STATED PROBLEM: Every line from the beginning of the records below up to the one holding "return mt, nt, out" should be quoted exactly; leave out the rest.

[BEGIN RECORDS PROVIDED]

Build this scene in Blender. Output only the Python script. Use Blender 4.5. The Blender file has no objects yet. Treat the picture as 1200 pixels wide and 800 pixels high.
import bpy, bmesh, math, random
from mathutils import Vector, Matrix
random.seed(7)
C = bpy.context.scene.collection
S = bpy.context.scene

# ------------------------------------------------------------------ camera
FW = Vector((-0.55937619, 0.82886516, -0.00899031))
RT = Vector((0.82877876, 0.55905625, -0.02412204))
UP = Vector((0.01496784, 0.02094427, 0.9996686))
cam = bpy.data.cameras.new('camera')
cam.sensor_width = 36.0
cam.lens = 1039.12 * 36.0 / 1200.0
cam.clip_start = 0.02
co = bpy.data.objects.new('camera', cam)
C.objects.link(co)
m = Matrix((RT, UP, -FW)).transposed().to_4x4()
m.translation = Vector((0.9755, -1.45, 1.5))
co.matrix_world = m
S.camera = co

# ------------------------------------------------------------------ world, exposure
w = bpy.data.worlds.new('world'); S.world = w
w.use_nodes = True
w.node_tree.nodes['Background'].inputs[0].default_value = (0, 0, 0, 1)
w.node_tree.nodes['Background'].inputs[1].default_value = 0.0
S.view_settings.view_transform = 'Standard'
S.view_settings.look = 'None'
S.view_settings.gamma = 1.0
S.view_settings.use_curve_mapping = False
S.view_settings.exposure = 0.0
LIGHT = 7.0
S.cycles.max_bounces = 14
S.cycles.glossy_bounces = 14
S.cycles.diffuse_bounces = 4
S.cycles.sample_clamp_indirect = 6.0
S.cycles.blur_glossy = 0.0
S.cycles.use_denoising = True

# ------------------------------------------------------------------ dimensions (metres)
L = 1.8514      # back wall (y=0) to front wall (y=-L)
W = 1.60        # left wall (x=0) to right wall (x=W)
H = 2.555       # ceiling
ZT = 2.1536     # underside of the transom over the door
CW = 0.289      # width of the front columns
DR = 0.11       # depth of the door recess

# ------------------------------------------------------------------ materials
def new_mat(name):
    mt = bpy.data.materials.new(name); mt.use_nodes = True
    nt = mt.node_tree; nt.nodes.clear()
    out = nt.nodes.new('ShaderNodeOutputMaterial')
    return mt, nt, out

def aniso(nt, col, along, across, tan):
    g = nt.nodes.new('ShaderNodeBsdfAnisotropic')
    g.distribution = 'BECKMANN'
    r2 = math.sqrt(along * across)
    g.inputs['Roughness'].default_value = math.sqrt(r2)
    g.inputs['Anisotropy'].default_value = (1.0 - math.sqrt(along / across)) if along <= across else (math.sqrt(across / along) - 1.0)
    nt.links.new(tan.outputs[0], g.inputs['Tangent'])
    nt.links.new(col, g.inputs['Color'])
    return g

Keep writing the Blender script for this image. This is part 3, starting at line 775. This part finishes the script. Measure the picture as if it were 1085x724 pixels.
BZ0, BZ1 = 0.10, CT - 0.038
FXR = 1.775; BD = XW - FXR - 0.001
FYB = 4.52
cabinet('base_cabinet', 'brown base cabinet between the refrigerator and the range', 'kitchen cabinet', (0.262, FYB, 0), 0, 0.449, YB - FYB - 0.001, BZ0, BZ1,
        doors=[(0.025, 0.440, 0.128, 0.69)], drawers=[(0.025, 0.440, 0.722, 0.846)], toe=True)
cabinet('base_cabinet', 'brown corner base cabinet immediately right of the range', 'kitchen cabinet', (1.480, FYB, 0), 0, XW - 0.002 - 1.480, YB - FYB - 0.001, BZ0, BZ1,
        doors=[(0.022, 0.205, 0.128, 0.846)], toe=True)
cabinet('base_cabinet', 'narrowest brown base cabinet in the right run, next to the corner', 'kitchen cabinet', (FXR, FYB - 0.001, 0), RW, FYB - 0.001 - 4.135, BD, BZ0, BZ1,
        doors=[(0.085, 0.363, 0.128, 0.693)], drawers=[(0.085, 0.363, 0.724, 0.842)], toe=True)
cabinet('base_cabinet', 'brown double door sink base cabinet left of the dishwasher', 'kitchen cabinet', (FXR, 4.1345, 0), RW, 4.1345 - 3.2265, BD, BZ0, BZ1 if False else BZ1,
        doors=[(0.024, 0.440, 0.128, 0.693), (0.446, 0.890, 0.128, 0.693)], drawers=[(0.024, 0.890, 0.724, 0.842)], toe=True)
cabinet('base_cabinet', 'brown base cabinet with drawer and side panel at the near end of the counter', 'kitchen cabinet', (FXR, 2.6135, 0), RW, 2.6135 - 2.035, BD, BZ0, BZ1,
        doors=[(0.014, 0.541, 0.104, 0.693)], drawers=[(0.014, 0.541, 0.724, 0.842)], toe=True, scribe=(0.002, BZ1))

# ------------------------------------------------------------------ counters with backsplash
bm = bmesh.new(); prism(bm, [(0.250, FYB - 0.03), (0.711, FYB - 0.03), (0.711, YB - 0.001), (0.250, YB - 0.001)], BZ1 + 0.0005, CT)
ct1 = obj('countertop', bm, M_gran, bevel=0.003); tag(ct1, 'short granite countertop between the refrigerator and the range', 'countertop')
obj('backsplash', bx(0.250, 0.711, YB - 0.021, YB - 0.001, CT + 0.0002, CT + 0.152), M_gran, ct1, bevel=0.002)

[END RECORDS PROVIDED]

THE OUTPUT:
Build this scene in Blender. Output only the Python script. Use Blender 4.5. The Blender file has no objects yet. Treat the picture as 1200 pixels wide and 800 pixels high.
import bpy, bmesh, math, random
from mathutils import Vector, Matrix
random.seed(7)
C = bpy.context.scene.collection
S = bpy.context.scene

# ------------------------------------------------------------------ camera
FW = Vector((-0.55937619, 0.82886516, -0.00899031))
RT = Vector((0.82877876, 0.55905625, -0.02412204))
UP = Vector((0.01496784, 0.02094427, 0.9996686))
cam = bpy.data.cameras.new('camera')
cam.sensor_width = 36.0
cam.lens = 1039.12 * 36.0 / 1200.0
cam.clip_start = 0.02
co = bpy.data.objects.new('camera', cam)
C.objects.link(co)
m = Matrix((RT, UP, -FW)).transposed().to_4x4()
m.translation = Vector((0.9755, -1.45, 1.5))
co.matrix_world = m
S.camera = co

# ------------------------------------------------------------------ world, exposure
w = bpy.data.worlds.new('world'); S.world = w
w.use_nodes = True
w.node_tree.nodes['Background'].inputs[0].default_value = (0, 0, 0, 1)
w.node_tree.nodes['Background'].inputs[1].default_value = 0.0
S.view_settings.view_transform = 'Standard'
S.view_settings.look = 'None'
S.view_settings.gamma = 1.0
S.view_settings.use_curve_mapping = False
S.view_settings.exposure = 0.0
LIGHT = 7.0
S.cycles.max_bounces = 14
S.cycles.glossy_bounces = 14
S.cycles.diffuse_bounces = 4
S.cycles.sample_clamp_indirect = 6.0
S.cycles.blur_glossy = 0.0
S.cycles.use_denoising = True

# ------------------------------------------------------------------ dimensions (metres)
L = 1.8514      # back wall (y=0) to front wall (y=-L)
W = 1.60        # left wall (x=0) to right wall (x=W)
H = 2.555       # ceiling
ZT = 2.1536     # underside of the transom over the door
CW = 0.289      # width of the front columns
DR = 0.11       # depth of the door recess

# ------------------------------------------------------------------ materials
def new_mat(name):
    mt = bpy.data.materials.new(name); mt.use_nodes = True
    nt = mt.node_tree; nt.nodes.clear()
    out = nt.nodes.new('ShaderNodeOutputMaterial')
    return mt, nt, out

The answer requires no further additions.